横浜開港資料館で

2008-04-20 00:00:39 | 美術館・博物館・工芸品
c963d2f1.jpg横浜関内の横浜開港資料館で「横浜開港150年周年記念・ハマの謎解き展」が行われていたのは知っていたが、多忙に終われ、閉幕(4月20日)1日前にすべりこんだ。

150周年記念だから、150の謎解きかと期待していたが、謎は9つだけ。期待はずれというか、事前にチラシをよく読めば解読できたのだから文句はつけられない。しかも入場料は200円なのだから(本当は、別の展覧会に行ったついでなので)。

9つの謎は、「なぜ、関内というのか」とか「伊勢崎町の名前の由来」とか「中華街の町はなぜ、街路の向きが他の地区と違うのか」などであるが、答えにサプライズはない。あまり新しい研究はしていないようだ。

横浜は開港150周年記念行事だらけで、地方公務員の手に余るのだろう。5月にはアフリカ月間。

そして、この150周年の元になったのは、日米修好通商条約(1857年)だが、それに先立つこと3年。日米和親条約が、この開港資料館の敷地で調印された。順番に言えば、ペリー黒船で登場(1853年)、翌年(1854年)和親条約、1857年修交通商条約、そして10年で、幕府崩壊となる。

c963d2f1.jpgだいたい、モスクワ五輪の10年後に体制が崩壊したことを考えても、外国との交流拡大から国内体制崩壊までの期間は10年ということだろう。次は・・(もっとも、中国が民主化して政治的安定を得たとすると、さらに10年後には「アメリカよりも大きなアメリカ」になっていて、ちょっと困ることになるかもしれない。その時、日本もロシアも「EUのドア」を叩いているのかもしれない。)


そして、なぜ、この場所で調印が行われたかと特定される理由は、建物の中庭にある「玉楠の大樹」。条約締結を描いた絵図に、この玉楠の大木が描かれている。しかし、実際に描かれている大樹は、現在の幹よりも太いのである。その理由は、関東大震災。この一帯も横浜市内からの大火のせいで建物は崩れ、そして焼けてしまう。この玉楠も根元からすべて焼失してしまったのだが、何しろ、燃え残ったのがほとんど切り株状態だったのだろう。それが幸いして、放置されている間に、若葉が芽生え、現在の姿にまで復活。

ただ、この玉楠、素人目にも樹勢がイマイチである。幹の表面には亀裂が目立っている。遺伝子的に寿命に近づいているのかもしれないが、むしろ建物の中庭という日当たり、風通しの悪い場所という条件のせいではないだろうか。天災を生き残って、人災で斃れるというのでは本望ではないだろう。

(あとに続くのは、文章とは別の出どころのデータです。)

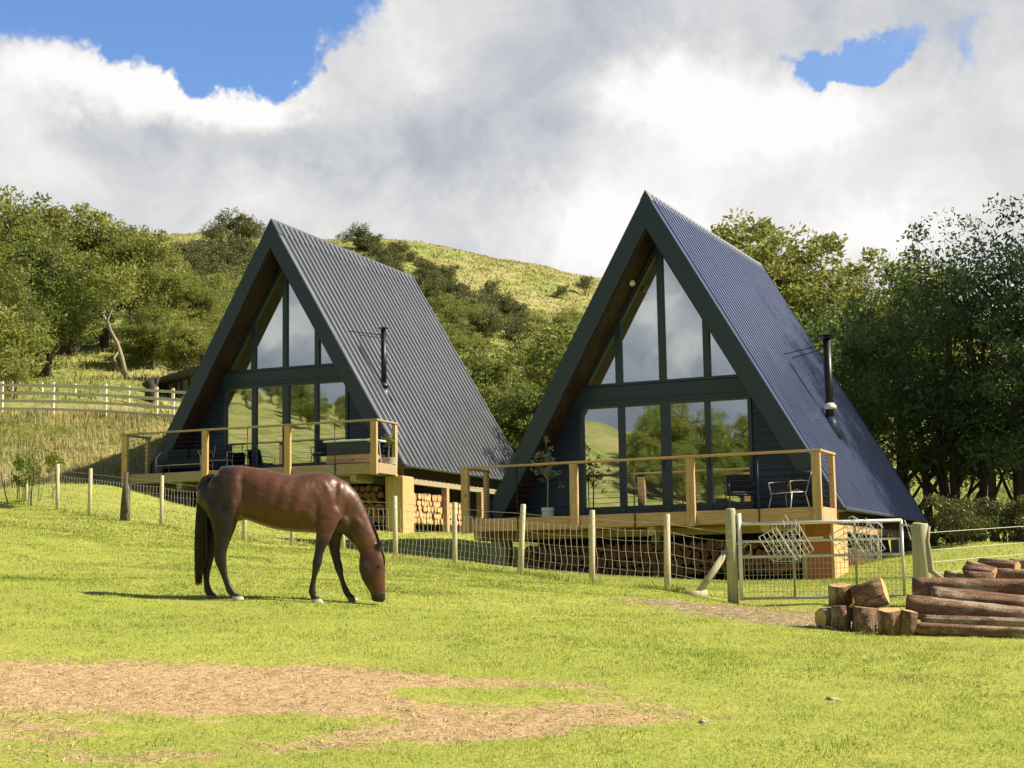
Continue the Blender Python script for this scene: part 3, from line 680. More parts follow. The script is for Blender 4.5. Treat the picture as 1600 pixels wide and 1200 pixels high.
# leaning pale tree at the wood's edge
def leaning_tree():
    p = on(190, 586, 65); root = empty('leaning_tree', p, 0, 'twisted leaning tree with a pale bare trunk at the edge of the left wood', 'tree')
    def L(px, py, dy=0): q = at(px, py, 65 + dy); return (q.x - p.x, dy, q.z - p.z)
    t = MB(); t.tube([L(197, 590), L(191, 560), L(183, 535, .2), L(172, 515, .1), L(168, 500), L(176, 478, -.2), L(182, 455)], [.11, .085, .075, .065, .055, .045, .025], 8)
    t.tube([L(196, 588), L(183, 573), L(178, 560, .3), L(186, 548, .5)], [.07, .055, .045, .025], 6)
    t.tube([L(168, 505), L(160, 490, .3), L(162, 482, .5), L(150, 478, .5), L(133, 486, .3)], [.07, .06, .05, .04, .02], 6)
    t.build('trunk', MT['bark_pale'], root, True)
    r = np.random.RandomState(9); cs = np.array([L(px, py, r.uniform(-1, 1)) for px, py in [(170 + r.uniform(-25, 40), 440 + r.uniform(-25, 30)) for _ in range(40)]])
    V, Fq, rn = leaf_cloud(r, cs, .5 * np.ones(len(cs)), 45, .16); np_mesh('crown', V, Fq, 4, MT['leaf_olive'], root, False, dict(rnd=rn))
leaning_tree()
# wood on the hill behind the photographer, seen only in the window glass
q = random.Random(77)
for i in range(46):
    c0, az0, az1, d0, d1 = ((3.2, 37), 214, 224.6, 86, 124) if i < 34 else ((-7, 47), 227, 235, 95, 140)
    az = math.radians(q.uniform(az0, az1)); dist = q.uniform(d0, d1); x, y = c0[0] + math.sin(az) * dist, c0[1] + math.cos(az) * dist
    place(q.choice(['leafy_tree/a', 'leafy_tree/c']), x, y, 'tree on the hill behind the photographer, mirrored in the cabin windows', 'tree', 'trees mirrored in the cabin windows', s=q.uniform(.45, .95) if i < 34 else q.uniform(.3, .6), rz=q.uniform(0, 6))

# ---------------------------------------------------------------- the two A-frame cabins
HH, WW, LL = 7.559, 8.75, 9.85
SL = HH / (WW / 2)
def XO(z): return (HH - z) / SL                 # outer roof half width at height z
def XI(z): return (HH - z) / SL - .5            # inner half width
def sheet(side, pitch, depth, rib, y0, y1, zlo=0.0, up=.012):
    """profiled roof sheet as a solid of ribs running down the slope"""
    prof = []; y = y0; i = 0
    while y < y1 - .02:
        a = pitch - rib
        for dy, h in ((0, 0), (a, 0), (a + .006, depth), (a + rib - .012, depth), (a + rib - .004, 0)): prof.append((min(y + dy, y1), h))
        y += pitch
    nrm = Vector((HH, 0, WW / 2)).normalized()
    V = []; Fq = []
    for k, (yy, h) in enumerate(prof):
        for (xo, zo) in ((0.02, HH - .02 * SL), (WW / 2 + .03, -.03 * SL + zlo)):
            V.append((side * (xo + nrm.x * (h + up)), yy, zo + nrm.z * (h + up)))
        for (xo, zo) in ((0.02, HH - .02 * SL), (WW / 2 + .03, -.03 * SL + zlo)):
            V.append((side * (xo + nrm.x * .002), yy, zo + nrm.z * .002))
    n = len(prof)
    for k in range(n - 1):
        a, b = 4 * k, 4 * (k + 1)
        Fq += [(a, b, b + 1, a + 1), (a + 2, a + 3, b + 3, b + 2), (a, a + 2, b + 2, b), (a + 1, b + 1, b + 3, a + 3)]
    Fq += [(0, 1, 3, 2), (4 * n - 4, 4 * n - 2, 4 * n - 1, 4 * n - 3)]
    m = MB(); m.add(V, Fq); return m

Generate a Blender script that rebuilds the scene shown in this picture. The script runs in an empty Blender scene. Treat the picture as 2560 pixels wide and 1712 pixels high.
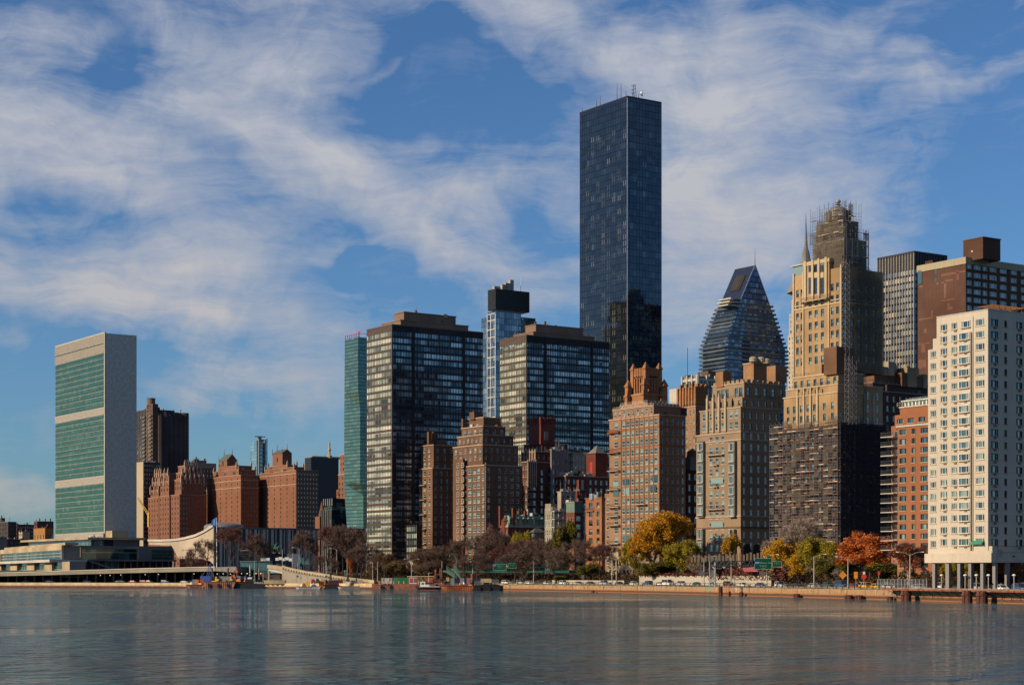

ところで、人災といえば「日米和親条約」の日本語原本は焼失してしまったそうである。幕末の江戸城火災が原因といわれる。しかし、日米修好通商条約の方は現存している。この差は何だろうか、というのは、昨年から考えている謎である。幕末の江戸城の火災の原因はほぼわかっているのだが、うかつに書くと、鹿児島県出身者から怒られそうである。